Below are the records; give again exactly the lines from the one containing "Build this scene" through the one containing "# Wall plane", leaving out pictures.

▶ [DATASET RECORDS]:
--- begin ---

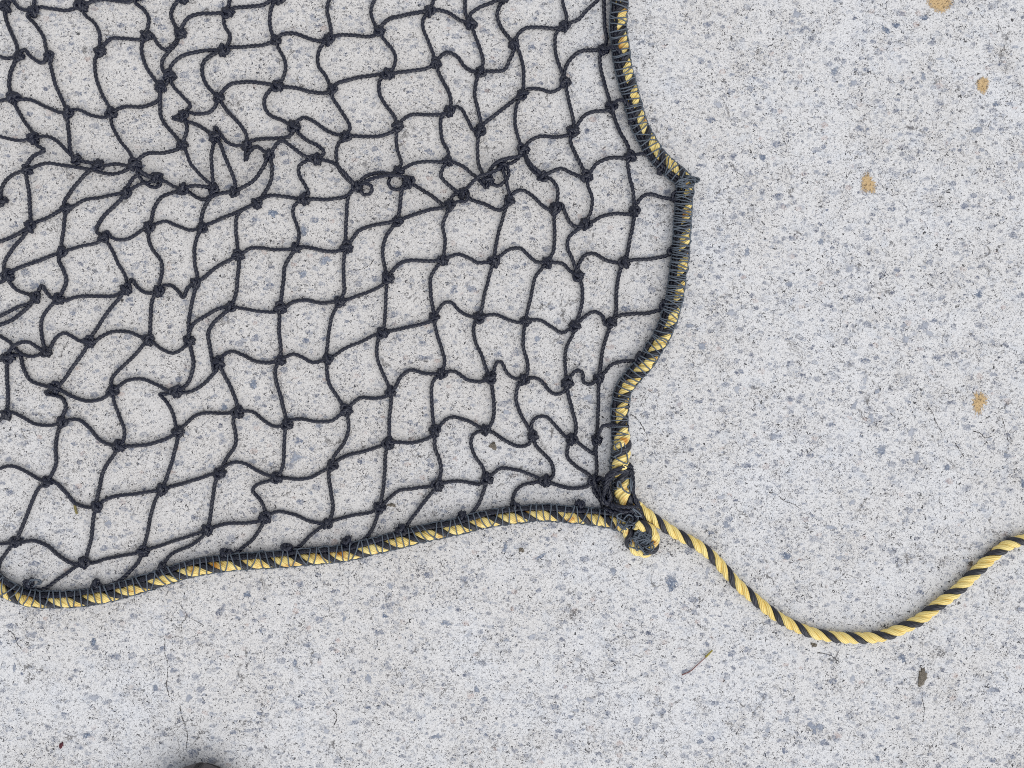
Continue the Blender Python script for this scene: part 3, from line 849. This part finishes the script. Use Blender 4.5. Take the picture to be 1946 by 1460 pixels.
bot=[(-40,1085),(-15,1105),(5,1121),(51,1140),(123,1143),(195,1135),(257,1118),(308,1102),(365,1085),(432,1074),(490,1069),(544,1066),(600,1061),(654,1055),(706,1043),(760,1030),(814,1016),(868,1005),(919,992),(973,984),(1030,978),(1084,982),(1138,988),(1180,998),(1195,1014),(1198,1031),(1208,1044),(1224,1049),(1239,1042),(1243,1027),(1238,1011),(1224,1001),(1208,996)]
bz=[11.2]*len(bot); bz[-3:]=[16,20,22]
bo,bc=rope('border_rope',bot,[11.2]*len(bot),net,True,lead=54,z=bz,top=-math.pi/2,anchors=[(54,1140),(126,1143),(193,1135),(249,1119),(312,1101),(369,1084),(432,1074),(489,1069),(544,1066),(600,1061),(654,1055),(707,1043),(762,1030),(816,1016),(868,1005),(919,992),(973,984),(1030,978),(1084,982),(1135,988),(1179,998)])

# selvage twine beside the border ropes and the thin grey lashing round both
def offset(c, d):
    t=np.gradient(c[:,:2],axis=0); t/=np.linalg.norm(t,axis=1)[:,None]+1e-9
    n=np.stack([t[:,1],-t[:,0]],1); q=c.copy(); q[:,:2]+=n*np.asarray(d)[...,None] if np.ndim(d) else n*d; return q
sel=Mesh()
def selvage(c, side, i0, i1, z, r=4.4, wob=1.5):
    q=offset(c[i0:i1,:3],side+wob*np.sin(np.arange(i1-i0)*0.07)); q[:,2]=z
    sel.tube(np.array([P(*p) for p in q]), r*U, nseg=12, lobes=3, depth=.24, lead=19*U, phase=1)
nb=len(bc); nr=len(rc)
ib=int(np.argmin(np.hypot(bc[:,0]-1185,bc[:,1]-1000)))
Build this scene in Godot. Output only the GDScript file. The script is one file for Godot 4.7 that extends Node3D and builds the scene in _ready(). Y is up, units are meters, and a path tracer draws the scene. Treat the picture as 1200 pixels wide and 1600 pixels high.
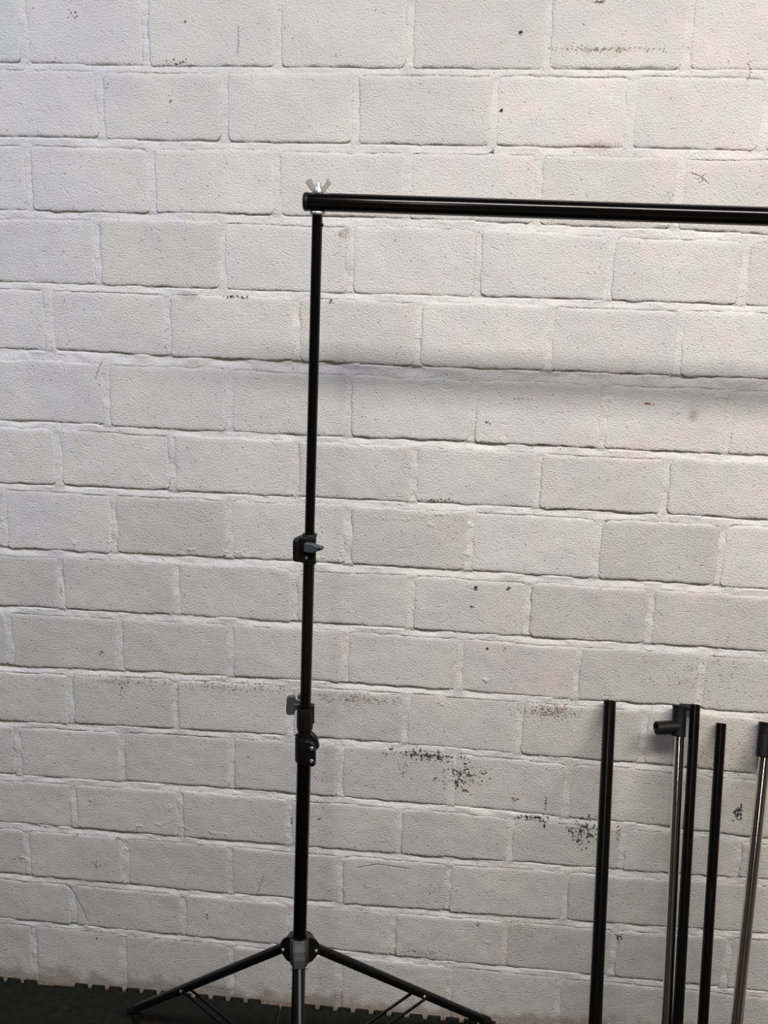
extends Node3D
# A black backdrop stand with its crossbar in front of a white painted brick wall, tubes leaning beside it, rubber mats.
# Wall plane z = 0, mat tops y = 0, x to the right along the wall, metres.

const TEX := 2048                       # wall textures: 2.1 m a side, about a millimetre a pixel
const TEX_M := 2.1
const TEX_X := -0.3                     # world x of the texture's left edge
const TEX_Y := 2.05                     # world y of its top edge
const X_LEFT := -2.41                   # the wall runs from one side wall to the other
const X_RIGHT := 3.81
const Y_TOP := 2.93
const MORE := 8                         # courses above the topmost one listed below

# bottom edges (mm) of the courses at x = -0.1, 0.3, 0.7, 1.1, 1.4
const BEDS := [[1981, 1981, 1981, 1981, 1981], [1859, 1857, 1857, 1858, 1860], [1740, 1738, 1736, 1736, 1737], [1617, 1619, 1617, 1609, 1600],
	[1494, 1491, 1490, 1489, 1488], [1372, 1369, 1366, 1365, 1365], [1238, 1235, 1233, 1231, 1230], [1116, 1117, 1116, 1115, 1113],
	[987, 989, 989, 987, 983], [866, 868, 867, 864, 861], [739, 745, 746, 742, 738], [617, 624, 624, 617, 609], [493, 498, 495, 486, 476],
	[379, 376, 376, 379, 382], [255, 251, 251, 254, 258], [143, 138, 132, 127, 123], [-16, -16, -16, -16, -16]]
# thickness of the bed joint under each of those edges, and how far it is raked back at its top (mm)
const JOINT := [12, 11, 13, 14, 12, 19, 13, 13, 15, 14, 13, 13, 14, 14, 14, 14, 10]
const RAKE := [1.6, 1.8, 1.8, 2.4, 2.4, 4.2, 3.4, 3.4, 3.8, 3.8, 3.8, 3.4, 3.2, 3.4, 3.2, 3.2, 3.0]
# upright joints (mm) of each course
const UPRIGHTS := [[-4, 211, 434, 657, 880, 1103], [126, 342, 569, 798, 1023, 1239], [-11, 212, 434, 657, 880, 1113], [109, 335, 561, 786, 1009, 1233],
	[10, 232, 468, 687, 914, 1138], [111, 343, 564, 788, 1020, 1236], [11, 234, 467, 685, 913, 1138], [-106, 115, 338, 568, 794, 1026, 1250],
	[2, 232, 466, 689, 909, 1135], [-112, 114, 339, 564, 786, 1009, 1240], [7, 225, 456, 686, 908, 1145], [-113, 108, 336, 559, 781, 1009, 1232],
	[0, 227, 455, 678, 904, 1125], [-110, 104, 329, 561, 785, 1021, 1240], [-15, 227, 459, 676, 905, 1130], [-109, 89, 329, 563, 795, 1025, 1250]]
# chips, specks and rubs in the paint: centre x, y, half width, half height (mm), how many, kind (0 brown specks, 1 rust brown rub, 2 red, 3 near black)
const WEAR := [[968,1886,92,4,60,0],[960,1956,13,2,14,0],[980,1738,33,6,40,1],[836,1910,3,4,10,3],[811,1792,3,2,8,3],[799,1727,4,2,8,3],[86,1933,11,11,7,3],[249,1800,4,2,5,2],[269,1860,18,8,14,3],
	[279,1923,2,2,3,3],[360,1477,23,3,18,3],[528,1473,5,4,6,3],[270,1474,22,6,16,1],[549,1588,12,12,22,1],[873,1314,16,2,7,2],[1098,1314,9,2,9,2],[815,1269,6,3,7,3],[720,1120,28,4,24,3],[1174,1296,3,11,5,1],
	[114,704,9,22,24,2],[122,720,105,12,70,0],[75,779,5,5,6,3],[0,905,3,10,8,0],[340,722,112,14,90,0],[586,713,82,12,90,0],[810,955,5,4,10,3],[870,958,4,4,8,3],[805,918,4,3,6,3],[837,835,2,3,5,3],[871,836,2,3,4,3],
	[967,715,53,17,150,0],[717,602,71,8,90,3],[801,563,39,39,80,3],[907,518,6,6,10,3],[969,514,2,14,12,3],[969,468,3,14,14,3],[949,481,34,4,34,3],[1043,456,30,30,80,3],[1115,462,5,24,16,0],[1337,524,11,19,34,3],
	[1136,221,8,8,18,3],[848,226,9,6,10,0],[-1,360,8,6,6,2],[91,360,6,5,8,2],[-137,293,31,6,9,2],[37,293,18,9,10,0],[277,193,2,9,6,3],[32,111,4,4,5,2],[517,442,3,3,5,3],[459,436,3,10,6,3],[1097,1661,5,8,3,0],
	[1146,1691,13,9,8,0],[775,547,76,6,26,0],[685,575,13,25,14,0],[641,405,42,18,10,0],[943,223,42,27,60,1],[731,143,60,16,60,0],[1245,801,116,51,60,0],[1281,637,77,60,60,0],[759,292,52,23,20,0]]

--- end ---

▶ [SOLUTION TO THE EXERCISE]:
Build this scene in Godot. Output only the GDScript file. The script is one file for Godot 4.7 that extends Node3D and builds the scene in _ready(). Y is up, units are meters, and a path tracer draws the scene. Treat the picture as 1200 pixels wide and 1600 pixels high.
extends Node3D
# A black backdrop stand with its crossbar in front of a white painted brick wall, tubes leaning beside it, rubber mats.
# Wall plane z = 0, mat tops y = 0, x to the right along the wall, metres.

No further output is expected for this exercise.